The cool pictures thread

A late fall drive, a couple of years ago, near the summit of the Mt. Nebo Loop road, looking back to the southwest toward Nephi.

4 Likes


Taken yesterday morning on the Midas Creek trail in Herriman after the inversion cleared out.

11 Likes



BNW film shots from behind Shriner’s the other week- definitely one of my favorite spots in Salt Lake. Most of you will notice the image of Lone Peak, which is my favorite mountain in Utah. Unbeknownst to many, a plane crashed near the summit in 1936, which brought Amelia Earhart herself to Salt Lake in an attempt to locate the wreckage.

6 Likes

Looking toward the LaSal Mountains from near the Colorado River, east of Moab:

13 Likes

Beautiful late afternoon at the U today (from above 11th Ave)

9 Likes

These are the remnants of Latuda, Utah. I visited about a year ago and the review saying that the snow could be “impressively deep” was absolutely true. The town is located about 5 miles from Helper and there’s not much left of it.

5 Likes

Great photo and interesting place, with an interesting history…

My FIL had an aunt, Puddie (Ruth) Valentine, who was born in Brigham City sometime in the early 1900s, who trained as a school teacher and took her first job in Latuda. After a few years, she moved to Castlegate, another old mining town which is now a ghost town, also near Helper. She moved, the story goes, as Castlegate was apparently less isolated.

She worked as an old maid school teacher her entire life. In 1974, the mining company, which owned the entire town, closed the town and moved all of the residents and many buildings to Spring Canyon just outside of Helper.

Puddie retired about that time and met and married a fellow from Helper. I met Aunt Puddie once in the late 70’s, at the first Valentine family reunion I attended after marrying into the family. She was one of my FILs favorite people and he talked about her a lot, mostly noting that she had lived a very difficult life.

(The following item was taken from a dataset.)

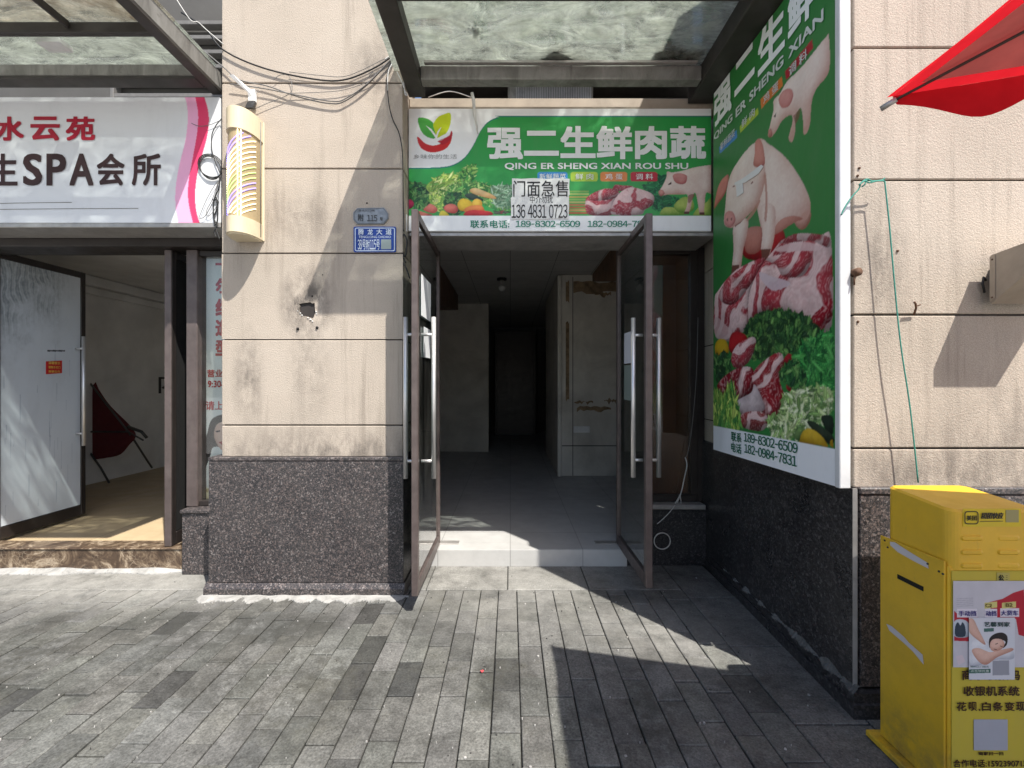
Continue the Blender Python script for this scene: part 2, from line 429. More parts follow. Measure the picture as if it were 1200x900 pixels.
def mk_grime_steel():
    t = NT('grimy_painted_steel')
    c = t.ramp(t.noise(2.5, 8, 0.7, t.map((3, 3, 0.8)), 0.8), [(0.3, (0.10, 0.095, 0.085, 1)), (0.5, (0.19, 0.185, 0.17, 1)), (0.75, (0.29, 0.285, 0.265, 1))])
    c = t.mix(t.ramp(t.noise(10, 7, 0.75), [(0.6, 0.0), (0.72, 0.6)]), c, (0.07, 0.055, 0.04, 1))
    t.set(col=c, rough=0.65, normal=t.bump(t.noise(40, 4), 0.15, 0.003)); return t.mat

def mk_yellow():
    t = NT('yellow_powder_coat')
    c = t.ramp(t.noise(2.5, 5), [(0.3, (0.72, 0.43, 0.018, 1)), (0.7, (0.79, 0.49, 0.026, 1))])
    sc_ = t.ramp(t.noise(30, 9, 0.85, t.map((1, 1, 0.3))), [(0.60, 0.0), (0.68, 1.0)])
    c = t.mix(t.math('MULTIPLY', sc_, 0.45), c, (0.30, 0.20, 0.06, 1))
    c = t.mix(t.math('MULTIPLY', t.math('MULTIPLY', t.blob((1.7, 1.75, 0.0), (.6, .6, .30), 1.3), t.ramp(t.noise(14, 8, 0.75), [(0.38, 0.0), (0.62, 1.0)])), 0.7), c, (0.16, 0.12, 0.06, 1))
    low = t.ramp(t.noise(4, 8, 0.75), [(0.42, 0.0), (0.70, 1.0)])
    c = t.mix(t.math('MULTIPLY', low, 0.32), c, (0.40, 0.26, 0.05, 1))
    t.set(col=c, rough=t.ramp(t.noise(8, 5), [(0.3, 0.38), (0.7, 0.58)]), normal=t.bump(t.noise(160, 2), 0.06, 0.002)); return t.mat

def mk_cement():
    t = NT('smeared_cement')
    c = t.ramp(t.noise(6, 8, 0.75, dist=0.6), [(0.3, (0.17, 0.165, 0.155, 1)), (0.5, (0.33, 0.325, 0.31, 1)), (0.75, (0.50, 0.49, 0.47, 1))])
    t.set(col=c, rough=0.95, normal=t.bump(t.noise(30, 6, 0.7), 0.6, 0.008)); return t.mat

def mk_emit(name, c, s):
    t = NT(name); t.set(col=c, ecol=c, estr=s, rough=0.4); return t.mat

M = dict(
    plaster=mk_plaster(),
    granite=mk_granite('speckled_granite', [(0.22, (0.010, 0.010, 0.012, 1)), (0.46, (0.028, 0.028, 0.031, 1)), (0.64, (0.064, 0.057, 0.058, 1)), (0.78, (0.17, 0.13, 0.118, 1)), (0.90, (0.30, 0.27, 0.26, 1))], scale=100, dust=0.13),
    dgranite=mk_granite('dark_granite', [(0.25, (0.008, 0.008, 0.010, 1)), (0.5, (0.020, 0.020, 0.022, 1)), (0.72, (0.05, 0.048, 0.05, 1)), (0.88, (0.13, 0.12, 0.12, 1))], 0.22, 0.14, 85),
    groove=simple('dark_joint', (0.035, 0.03, 0.028), 0.9),
    cement=mk_cement(), paver=mk_paver(), marble=mk_marble(),
    ground=simple('pale_concrete', (0.50, 0.49, 0.465), 0.9, scale=3, bump=0.4, bscale=50, dirt=0.3),
    bed=simple('joint_sand', (0.018, 0.0175, 0.016), 0.95, scale=20, bump=0.4),
    steel=mk_grime_steel(),
    darkbeam=simple('brown_black_steel', (0.030, 0.026, 0.023), 0.55, scale=5, dirt=0.4, dirtcol=(0.09, 0.08, 0.07, 1), bump=0.1),
    frame=simple('brown_aluminium', (0.125, 0.098, 0.092), 0.42, 0.35, 0.18, 14, dirt=0.25, dirtcol=(0.22, 0.19, 0.17, 1)),
    dframe=simple('dark_brown_frame', (0.030, 0.024, 0.022), 0.4, 0.2, 0.15, 8, dirt=0.2, dirtcol=(0.08, 0.07, 0.06, 1)),
    alu=simple('dull_aluminium', (0.42, 0.40, 0.38), 0.45, 0.5, 0.12, 10, dirt=0.35),
    inox=simple('brushed_steel', (0.72, 0.71, 0.70), 0.38, 0.75, 0.03, 6),
    print=mk_print(), paper=mk_print('printed_paper', 0.7, 0.35), ink=mk_print('painted_lettering', 0.5, 0.0),
    white=simple('white_paint', (0.74, 0.74, 0.73), 0.5, scale=6, dirt=0.18),
    whiteedge=simple('white_sign_edge', (0.66, 0.67, 0.68), 0.45, scale=5, dirt=0.12),
    tan=simple('tan_tin', (0.36, 0.30, 0.235), 0.6, scale=6, dirt=0.4, dirtcol=(0.16, 0.13, 0.10, 1)),
    cream=simple('cream_plastic', (0.70, 0.60, 0.42), 0.35, scale=6, var=0.05, dirt=0.12),
    blackc=simple('black_rubber', (0.012, 0.012, 0.012), 0.5, scale=20), greyc=simple('grey_rubber', (0.16, 0.155, 0.15), 0.6, scale=20),
    whitec=simple('white_rubber', (0.62, 0.61, 0.58), 0.5, scale=20), greenc=simple('green_twine', (0.05, 0.26, 0.20), 0.8, scale=90),
    rust=simple('rusty_iron', (0.11, 0.055, 0.03), 0.85, scale=30, bump=0.4),
    yellow=mk_yellow(), black=simple('black_void', (0.006, 0.006, 0.006), 0.8),
    glass=mk_glass('door_glass', (0.62, 0.72, 0.69, 1), 0.10, 1.6), brownglass=mk_glass('window_glass', (0.72, 0.64, 0.57, 1), 0.05, 2.0),
    cglass=mk_canopy_glass('streaky_roof_glass', (0.56, 0.59, 0.53, 1), 0.46), rglass=mk_canopy_glass('leaf_stained_glass', (0.54, 0.51, 0.43, 1), 0.50, 0.95),
    tile=mk_tile('grey_floor_tile', (0.50, 0.495, 0.48, 1), 0.6, 0.30, (0.30, 0.295, 0.285, 1)), tanfloor=mk_tile('tan_floor', (0.50, 0.385, 0.235, 1), 0.9, 0.4, (0.3, 0.23, 0.15, 1)),
    ceil=mk_tile('ceiling_tile', (0.50, 0.49, 0.46, 1), 0.6, 0.8, (0.14, 0.13, 0.12, 1)),
    inwall=simple('dingy_white_wall', (0.62, 0.59, 0.52), 0.85, scale=2.2, dirt=0.35, dirtcol=(0.15, 0.125, 0.095, 1), bump=0.15),
    spawall=simple('shop_white_wall', (0.74, 0.735, 0.72), 0.85, scale=2.2, dirt=0.2, dirtcol=(0.33, 0.31, 0.28, 1)),
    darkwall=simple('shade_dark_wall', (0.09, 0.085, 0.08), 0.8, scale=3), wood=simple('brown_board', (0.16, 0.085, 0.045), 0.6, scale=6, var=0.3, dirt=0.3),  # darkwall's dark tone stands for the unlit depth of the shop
    redfab=mk_fabric('red_canvas', (0.66, 0.018, 0.028, 1), 0.45), lining=mk_fabric('faded_lining', (0.62, 0.40, 0.36, 1), 0.5),
    redseat=simple('shaded_red_cloth', (0.11, 0.012, 0.015), 0.8, scale=12), rib=simple('grey_rib', (0.10, 0.10, 0.095), 0.45, 0.6),  # seat red lowered to stand for the shade inside the shop
    whitefab=simple('white_cloth', (0.6, 0.6, 0.58), 0.9),
    leaf=simple('dead_leaf', (0.16, 0.11, 0.055), 0.9, scale=25, var=0.4, bump=0.4), splat=simple('bird_lime', (0.72, 0.72, 0.70), 0.9, scale=30),
    led1=mk_emit('led_white', (1.0, 0.86, 0.55, 1), 1.6), led2=mk_emit('led_violet', (0.32, 0.25, 1.0, 1), 1.3), led3=mk_emit('led_green', (0.55, 0.80, 0.25, 1), 0.9),
    tube=simple('smoky_acrylic', (0.40, 0.31, 0.18), 0.25, scale=4), bulb=simple('opal_glass', (0.55, 0.55, 0.52), 0.2, scale=4),
    film=None, plate=simple('blue_enamel', (0.012, 0.045, 0.26), 0.3, scale=8, var=0.15), oldplate=simple('worn_tin_plate', (0.26, 0.275, 0.29), 0.4, 0.5, 0.2, 30, dirt=0.4),
)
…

There is (or was the last time was through there) an interesting little local historical museum in Helper with a lot of info and photos of both little towns and of Helper.

3 Likes


Pics from my roof recently! Go Utes!

4 Likes

@salUTE Fascinating info!

1 Like

Cinestill 400D film shot on a Minolta SRT-100 (@LAUte ’s missionary camera) with a 135mm telephoto lens at about 5:30 in the evening.

3 Likes

3 Likes

Driving into L.A. this evening, not as coolas SLC, but for us So Cal people it’s pretty cool

9 Likes

“California dreaming! (California dreaming)
On such a winter’s daayyyy”

4 Likes

Moonset over the South Pacific

4 Likes

Sometime, fairly early in my career (late 80s’s), I was working for Unisys, doing UNIX OS development and representing them on UNIX International Standards committees. On a trip to London to meet with a POSIX committee, I took the following photograph on the way into the subway.

I had it framed and it was a fixture in every cubicle, shared office, office or suite I occupied until I retired recently. I just unpacked the box from my last office as an employee, found it, and put it on the wall of my home (now only) office.

I’d like to think I lived up to the reason I took the photo in the first place, the phrase, “Keep Your Standards”. I probably didn’t do nearly as well as my memory believes I did, but I’ll keep trying.

6 Likes

There’s an abandoned school bus in Delle, which is located in Skull Valley about 20 miles west of Grantsville. I’ve been out there a few times to take photos and I thought I’d get some of this interesting desert landmark. Does anyone know more about the town of Delle and what it once was?



4 Likes

The history of Delle? Actually, pretty interesting. It was a water stop on the Western Pacific railroad in 1880, 11 years after the transcontinental railroad was established on the north side of the GSL at Golden Spike.

Delle, Utah - EverybodyWiki Bios & Wiki

Delle became a gas station / motel in the 1950s to try and take advantage of this new Interstate system being built, similar to the now gone Knolls further west. Gas stations, water & lodging stops were much more frequent than today.

Here’s a spot about 5 miles west of Delle, right at the bend in I-80 at the north end of the Cedar Mountains Wilderness Area, overlooking Puddle Valley.

image

This is a concrete arrow somebody repainted yellow, part of network of similar aviation navigation aids from the 1920s, as aviation was just getting started as a commercially viable enterprise, hauling the US mail and small numbers of passengers. This was the mail route from San Francisco to SLC, a turn to the SE to avoid hitting the Lakeside Mountains.

Aviation safety has come a ways, since then. :wink:

6 Likes

Now that is pretty dang cool. I had no idea stuff like that is out there.

3 Likes

I wonder what altitude they were flying and how far apart they were spaced

Very cool ! I always shake my head in amazement as to what early aviators had or more amazing, what they didn’t have to navigate the world.